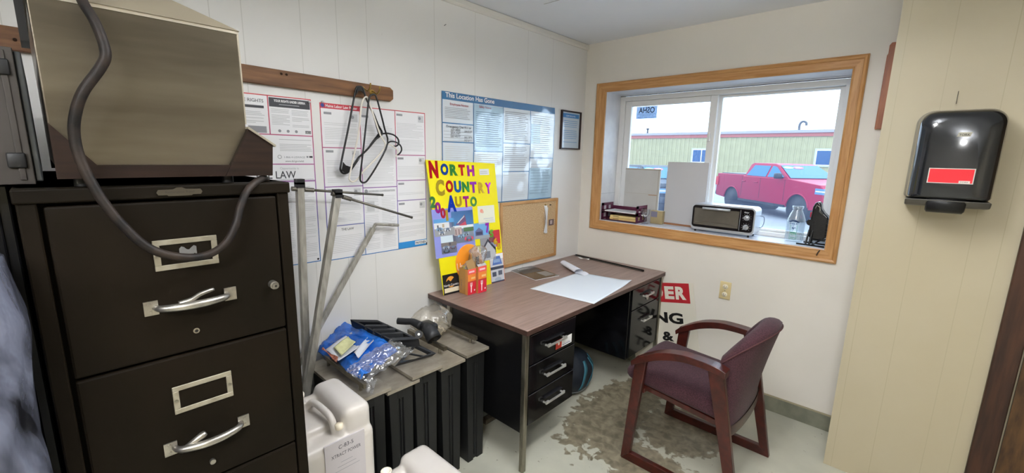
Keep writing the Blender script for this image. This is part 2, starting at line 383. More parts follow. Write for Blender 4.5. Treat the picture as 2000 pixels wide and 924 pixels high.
# unseen ceiling lamps; their hanging form and up-light are added to brighten the ceiling
def ceiling_lamp(x, y, lab, warm, W):
    z = 2.14
    t = thing('ceiling_light', (x, y, z-.03), lab, 'ceiling light', 'unseen strip lamps with an added up-light')
    m = MB(); m.box(x-.11, x+.11, y-.48, y+.48, z, z+.035, VINYL); m.build('housing', t, mods=[BEV(.01)])
    m = MB(); m.bbox(x-.10, x+.10, y-.46, y+.46, z-.022, z-.001, mat('lamp_diffuser', '#ffffff', .5, emit='#fff6ec', estr=1.2), .008).build('diffuser', t)
    for dy in (-.35, .35): MB().cyl((x, y+dy, z+.035), (x, y+dy, ZC-.001), .004, CHROME, 8).build('hanger_rod', t)
    for nm, dz, k, rx in (('lamp_glow_down', .0, 1-UPF, 0), ('added_fill_up', .075, UPF, math.pi)):
        ld = bpy.data.lights.new(nm, 'AREA'); ld.shape = 'RECTANGLE'; ld.size = .18; ld.size_y = .92; ld.energy = W*k; ld.color = warm
        lo = bpy.data.objects.new(nm, ld); COL.objects.link(lo); lo.parent = t; lo.location = (0, 0, dz); lo.rotation_euler = (rx, 0, 0)
    return t
ceiling_lamp(1.55, -1.80, 'unseen white ceiling light above the chair and desk', (.985, .985, .98), LAMP_W)
ceiling_lamp(2.2, -3.75, 'unseen white ceiling light at the back of the room', (.985, .985, .98), LAMP_W*2.1)

# ------------------------------------------------------------------ filing cabinet
OLIVE = mat('dark_olive_enamel', '#120e08', .55, spec=.1, col2='#18120b', nscale=5, bump=.04, bscale=120)
OLIVE2 = mat('dark_olive_worn_edge', '#57503f', .5)
ALU = mat('satin_aluminium', '#bdb8ae', .36, .9, col2='#94908a', nscale=30)
HOLDER = mat('label_holder_metal', '#a39c8b', .5, .5, col2='#8f8876', nscale=40)
fx = .91; fy0, fy1 = -2.957, -2.545; FT = 1.466
cab = thing('filing_cabinet', (.55, -2.75, 0), 'dark olive steel filing cabinet with aluminium handles standing at the left', 'filing cabinet')
m = MB()
m.box(.16, fx-.03, fy0, fy1, .0, FT, OLIVE)
m.box(fx-.03, fx, fy0, fy0+.024, 0, FT-.022, OLIVE).box(fx-.03, fx, fy1-.024, fy1, 0, FT-.022, OLIVE)
m.box(fx-.03, fx, fy0, fy1, 0, .175, OLIVE)
m.box(.155, fx+.005, fy0-.003, fy1+.003, FT-.024, FT, OLIVE)
m.build('body', cab, mods=[BEV(.003)])
dz = [(1.127, FT-.030), (.824, 1.122), (.521, .819), (.218, .516)]
for i, (z0, z1) in enumerate(dz):
    m = MB(); m.box(fx-.028, fx+.001, fy0+.030, fy1-.027, z0, z1, OLIVE)
    d = m.build('drawer', cab, mods=[BEV(.004)])
    cy = -2.7445; lz = z0+.205; x = fx+.001
    m = MB(frame((x, cy, lz), (0, 1, 0), (0, 0, 1)))
    W_, H_ = .052, .030; tt = .0105
    m.box(-W_, W_, -H_, -H_+tt, 0, .0025, HOLDER).box(-W_, W_, H_-tt, H_, 0, .0025, HOLDER).box(-W_, -W_+tt, -H_+tt, H_-tt, 0, .0025, HOLDER).box(W_-tt, W_, -H_+tt, H_-tt, 0, .0025, HOLDER)
    for sx in (-1, 1): m.cyl((sx*(W_-.005), 0, .0025), (sx*(W_-.005), 0, .0045), .003, STEEL, 10)
    if i == 0: m.grid(lambda a, b_: (-.012+.028*a, -.006+.016*b_+.004*math.sin(a*9), .001+.002*abs(math.sin(a*7+b_*5))), 8, 5, thin('tape_scrap', '#b0a89c', .12, .15, .3))
    m.build('label_holder', d, mods=[BEV(.0008, 1)])
    hz = z0+.105
    m = MB(frame((x, cy, hz), (0, 1, 0), (0, 0, 1)))
    for sx in (-1, 1):
        m.box(sx*.066-.011, sx*.066+.011, -.014, .014, 0, .003, ALU)
        for sy in (-1, 1): m.cyl((sx*.068, sy*.008, .003), (sx*.068, sy*.008, .005), .003, ALU, 10)
    pts = [(-.060, 0, .002), (-.056, 0, .014), (-.045, 0, .023), (-.02, 0, .031), (0, 0, .033), (.02, 0, .031), (.045, 0, .023), (.056, 0, .014), (.060, 0, .002)]
    m.tube(spline(pts, 4), [.0052+.0028*math.sin(math.pi*k/32) for k in range(33)], ALU, 12)
    h = m.build('handle', d)
    if i < 2:
        m = MB(frame((x, cy, hz), (0, 1, 0), (0, 0, 1)))
        lp = [(-.026, .005, .022), (-.006, .009, .025), (.010, .017, .023), (.034, .021, .018)] if i == 0 else [(-.050, -.010, .010), (-.038, .002, .018), (-.022, .012, .021), (-.008, .017, .020)]
        m.tube(spline(lp, 4), [.0050, .0052, .0054, .0054, .0054, .0052, .005, .0048, .0046, .0044, .0042, .004, .0036] if i == 0 else [.0045, .005, .0055, .006, .006, .0062, .0064, .0066, .0070, .0074, .0074, .0068, .0045], ALU, 10)
        m.build('thumb_latch', h)
    if i == 0:
        m = MB(frame((x, -2.595, 1.236), (0, 1, 0), (0, 0, 1)))
        m.cyl((0, 0, 0), (0, 0, .016), .009, ALU, 18).cyl((0, 0, .016), (0, 0, .024), .0068, ALU, 16).cyl((0, 0, .024), (0, 0, .0245), .0025, flat('#1a1a1a'), 8)
        m.build('lock', d)
    m = MB(frame((x, cy, z0+.04 if i == 0 else hz-.065), (0, 1, 0), (0, 0, 1)))
    m.cyl((0, 0, 0), (0, 0, .002 if i == 0 else .007), .0055, HOLDER if i == 0 else ALU, 16)
    if i == 0: m.cyl((0, 0, .002), (0, 0, .0025), .0032, flat('#15130f'), 12)
    m.build('button', d)
m = MB(frame((fx+.0055, -2.7445, FT-.013), (0, 1, 0), (0, 0, 1)))
m.prism([(-.036, 0), (-.033, .005), (-.010, .0055), (-.004, .009), (.004, .009), (.010, .0055), (.033, .005), (.036, 0), (.033, -.005), (.020, -.005), (.018, -.007), (-.018, -.007), (-.020, -.005), (-.033, -.005)], 0, .0018, mat('aged_nameplate', '#453f34', .5, .4))
m.text('Remington Rand', 0, -.0015, .002, .006, flat('#2a2620'), center=True, fit=.045)
m.build('nameplate', cab)

# dark cabinet to the left, almost black in the photo
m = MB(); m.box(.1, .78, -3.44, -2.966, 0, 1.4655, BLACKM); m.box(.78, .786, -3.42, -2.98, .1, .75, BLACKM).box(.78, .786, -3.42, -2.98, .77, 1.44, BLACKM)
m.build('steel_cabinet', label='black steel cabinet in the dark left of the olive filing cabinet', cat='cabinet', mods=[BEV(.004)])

# ------------------------------------------------------------------ ribbed grey case at the far left
GREYCASE = mat('grey_taupe_case', '#3a3531', .55, .1, col2='#332f2b', nscale=3)
t = thing('equipment_case', (.6, -3.13, 1.467), 'grey ribbed metal case with black clips at the left edge of the photo', 'case')
ztc = at(50, 96, 'x', .86).z
m = MB(); m.box(.32, .86, -3.34, -2.930, 1.471, ztc, GREYCASE)
for k in range(10): m.box(.86, .8625, -3.325+.042*k, -3.317+.042*k, 1.478, ztc-.005, GREYCASE)
m.build('body', t, mods=[BEV(.003)])
m = MB(); m.box(.33, .85, -2.930, -2.921, 1.475, ztc-.004, mat('pale_side_panel', '#53575c', .3, .6)); m.build('side_panel', t, mods=[BEV(.002)])
for z in (at(78, 328, 'x', .86).z, at(45, 150, 'x', .86).z):
    m = MB(); m.bbox(.8605, .8665, -2.958, -2.936, z, z+.025, BLACKP, .0025, 2); m.build('clip', t)
for a, b_ in ((.36, -3.31), (.76, -3.31), (.36, -2.945), (.76, -2.945)): MB().cyl((a, b_, 1.4665), (a, b_, 1.4715), .012, BLACKP, 12).build('rubber_foot', t)

# ------------------------------------------------------------------ stainless warmer on the filing cabinet
SSP = mat('dull_stainless_panel', '#7a7263', .30, .75, col2='#544d41', nscale=2.6, stretch=(1, .5, 3.5), nfac=(.36, .64), bump=.04, bscale=150)
SSE = mat('bright_stainless_edge', '#c9c1b2', .3, .8)
WGL = mat('wood_grain_laminate', '#271a12', .55, spec=.2, col2='#180f0a', nscale=7, stretch=(3, 1, 14), nfac=(.3, .7), bump=.05)
wx = .885
t = thing('countertop_food_warmer', (.6, -2.755, FT), 'stainless countertop food warmer with wood-grain feet on top of the filing cabinet', 'food warmer')
a0, a1 = -2.905, -2.612
m = MB(); m.box(.33, wx, a0, a1, 1.502, 1.776, SSP); m.build('body', t, mods=[BEV(.002)])
m = MB(); m.add([(wx+.004, a0-.004, 1.776), (wx+.004, a1+.004, 1.776), (.32, a1+.004, 1.776), (.32, a0-.004, 1.776),
                 (wx-.08, a0+.10, 1.83), (wx-.08, a1-.09, 1.83), (.42, a1-.09, 1.83), (.42, a0+.10, 1.83)],
                [(0, 1, 5, 4), (1, 2, 6, 5), (2, 3, 7, 6), (3, 0, 4, 7), (4, 5, 6, 7), (3, 2, 1, 0)], mat('hood_metal_lit', '#8d8370', .5, .3))  # light falling on the hood is put into this lighter colour
m.build('hood', t)
m = MB(); m.box(wx-.012, wx-.002, a1, a1+.0025, 1.59, 1.776, SSE).box(wx, wx+.0015, a0, a1, 1.770, 1.777, SSE); m.build('edge_trim', t)
m = MB(); m.box(.90-.012, .90, a0+.02, a1-.03, 1.481, 1.504, WGL); m.build('base_rail', t)
MB().box(.34, .352, a0+.02, a1-.03, 1.481, 1.504, WGL).build('base_rail', t)
for s_, yb, lab in ((1, a1, None), (-1, a0, None)):
    pg = [(-.050, 0), (0, .098), (.045, .066), (.040, 0)] if s_ > 0 else [(-.068, 0), (-.0, .092), (.0, .0)]
    for k, (xx0, xx1) in enumerate(((.872, .902), (.33, .36))):
        m = MB(frame((0, yb, 1.481), (0, 1, 0), (0, 0, 1)))
        # polygon in (y, z), extruded along x
        pp = [(s_*u, v) for u, v in pg]
        if s_ < 0: pp = pp[::-1]
        m.prism(pp, xx0, xx1, WGL)
        f_ = m.build('foot', t)
        if s_ < 0: continue
        m = MB(frame((0, yb, 1.481), (0, 1, 0), (0, 0, 1)))
        tp = [(s_*-.002, .099), (s_*.050, .0625), (s_*.051, .0665), (s_*.0, .103)]
        if s_ > 0: tp = tp[::-1]
        m.prism(tp, xx0, xx1+.003, SSE); m.build('cap_strip', f_)
for y in (a0+.03, a1-.04):
    for x in (.87, .37): MB().cyl((x, y, FT+.0005), (x, y, 1.482), .011, BLACKP, 14).build('rubber_foot', t)
cpx = [(155, -30), (160, 0), (188, 48), (206, 102), (196, 132), (163, 178), (148, 220), (145, 262), (157, 312), (190, 376), (232, 432), (290, 484), (350, 502), (402, 499), (440, 476), (460, 440), (470, 402), (486, 368), (512, 349)]
cx_ = [.91, .93, .95, .96, .96, .96, .955, .95, .95, .955, .96, .965, .965, .96, .955, .95, .94, .925, .90]
cp = [at(px, py, 'x', xx) for (px, py), xx in zip(cpx, cx_)]
cp = [Vector((.80, cp[0].y, 1.84)), Vector((.87, cp[0].y, 1.835))]+cp[:-1]+[at(512, 349, 'x', .895), at(520, 351, 'x', .85)]
m = MB(); m.tube(spline(cp, 6), .0076, mat('worn_rubber_cord', '#100d0c', .55, spec=.3, col2='#2c231d', nscale=30, bump=.1)); m.build('power_cord', t)
# dark corner bracket seen at its upper left
m = MB(); m.box(.80, .875, a0-.014, a0-.004, 1.70, 1.80, BLACKM).box(.84, .895, a0-.035, a0-.004, 1.772, 1.80, BLACKM); m.build('bracket', t)

# ------------------------------------------------------------------ plastic-wrapped roll at lower left
FILM = mat('clear_film_glints', '#898ea3', .25, .35, col2='#24252b', nscale=5, nfac=(.42, .60), stretch=(1, 1, .7), bump=1.0, bscale=26, dist=1.5)  # blue-white highlights on the clear film are put into this colour mix
TANW = mat('tan_crumpled_wrap', '#a08a62', .4, .2, bump=.8, nscale=22)
def wrapfn(a, b_):
    th = a*2*math.pi; z = 1.372*b_; k = max(0, (b_-.93)/.07)
    r_ = (.168+.006*math.sin(z*5))*(1-.10*k)
    p = Vector((.975+r_*math.cos(th)*1.05, -3.126+r_*math.sin(th), z))
    nn = noise.noise(Vector((math.cos(th)*3, math.sin(th)*3, z*5)))*.010+noise.noise(Vector((math.cos(th)*9, math.sin(th)*9, z*14)))*.004
    p += Vector((math.cos(th), math.sin(th), 0))*(nn-.008); return p
t = thing('wrapped_roll', (.975, -3.126, 0), 'tall dark roll in crumpled clear plastic film at the lower left corner', 'roll')
m = MB(); m.grid(wrapfn, 90, 120, FILM, closed_u=True)
m.build('film', t)
m = MB(); m.lathe([(0, 0), (.12, 0), (.12, 1.33), (0, 1.33)], mat('dark_core', '#17171a', .6), c=(.975, -3.126, 0)); m.build('core', t)
m = MB()
m.grid(lambda a, b_: Vector((.975+.135*math.cos(a*2*math.pi)*(1.02-b_*.5)+.01*noise.noise(Vector((a*20, b_*9, 1))), -3.126+.135*math.sin(a*2*math.pi)*(1.02-b_*.5)+.012*noise.noise(Vector((a*17, b_*9, 5))), 1.335+.045*b_+.012*noise.noise(Vector((a*22, b_*7, 3))))), 50, 8, TANW, closed_u=True)
m.build('crumpled_top', t)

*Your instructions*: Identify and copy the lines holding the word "filing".

*Completed exercise*:
# ------------------------------------------------------------------ filing cabinet
cab = thing('filing_cabinet', (.55, -2.75, 0), 'dark olive steel filing cabinet with aluminium handles standing at the left', 'filing cabinet')
m.build('steel_cabinet', label='black steel cabinet in the dark left of the olive filing cabinet', cat='cabinet', mods=[BEV(.004)])
# ------------------------------------------------------------------ stainless warmer on the filing cabinet
t = thing('countertop_food_warmer', (.6, -2.755, FT), 'stainless countertop food warmer with wood-grain feet on top of the filing cabinet', 'food warmer')